British police have set up an anti-terrorist hotline for the public to report suspicious activity as new questions arise over Britain's ability to handle a Madrid-style terrorist attack.

Police say the objective of their new anti-terrorism campaign is to turn Britain into what one senior officer calls "the most hostile environment" for terrorist activity.

Police say they want citizens to call a special hotline to report suspected terrorists. In particular, police say, landlords, hotel operators and auto dealers should be alert to people seeking short-term accommodations, or who pay large sums of cash for a vehicle.

The new campaign comes as British police investigate whether al-Qaida supporters in Britain gave financial support to the bombers who killed more than 200 people in attacks on trains in Madrid earlier this month.

At the same time, questions are being raised over whether Britain is prepared to handle a Madrid-style attack.

The country's chief emergency planner, Patrick Cunningham, said local authorities could provide only what he called "a token gesture of support" during a major disaster, as he explained on British radio Monday. "Staff who would be vital in response to an emergency haven't got the equipment that they require," he said. "They haven't had sufficient training, and generally there is a lacking of an emergency planning culture in the United Kingdom."

The government minister for disaster preparedness, Douglas Alexander, disputed this. He said Britain's budget for civil defense has risen 35 percent since the 2001 terrorist attacks against the United States, and he said Britain can draw lessons from its long fight against Irish republican terrorists.

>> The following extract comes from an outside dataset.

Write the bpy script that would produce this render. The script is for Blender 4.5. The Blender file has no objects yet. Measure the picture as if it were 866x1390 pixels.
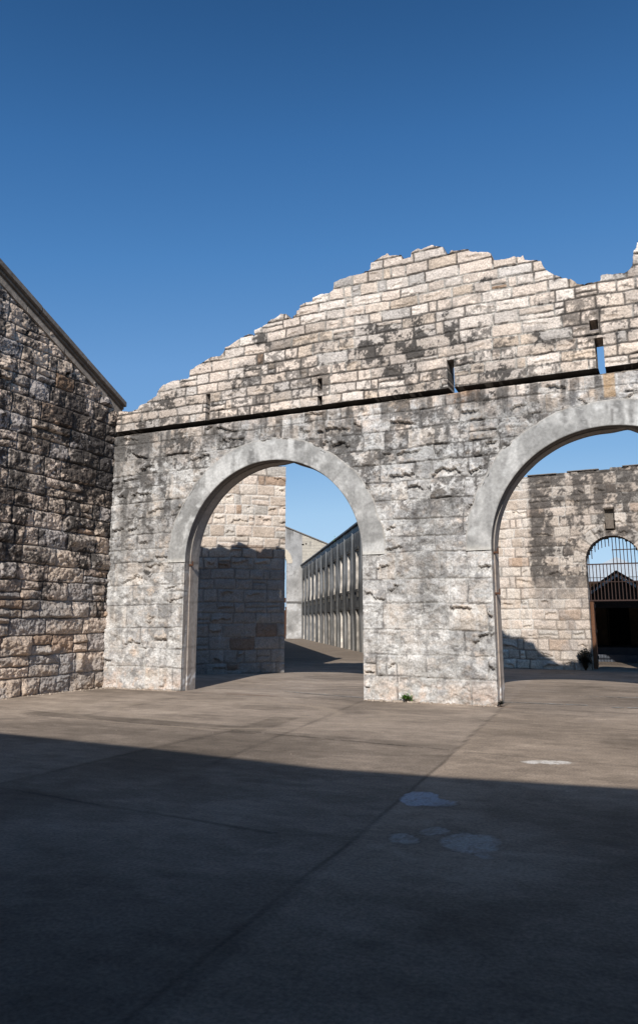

"Since September 11, 2001, we have made huge strides in this country to respond to the terrorist threat, and frankly we have more than 30 years of experience, regrettably here in the United Kingdom, in dealing with the threat of terrorism," said Mr. Alexander. "That's why we've toughened our counter-terrorism legislation, we've tightened port, airport and border security, we've frozen the assets of international terrorist organizations, and we've given the police more powers than they've ever had before."

Adding fuel the debate about Britain's anti-terrorist defenses is an embarrassing security breach that occurred during an anti-war demonstration in London Saturday.

Two protesters managed to elude police security and scale the Big Ben clock tower, which overlooks parliament and other major government offices in the heart of the British capital.

The leader of Britain's House of Commons, Peter Hain, said he is deeply disturbed by the incident, and he is demanding an urgent police investigation.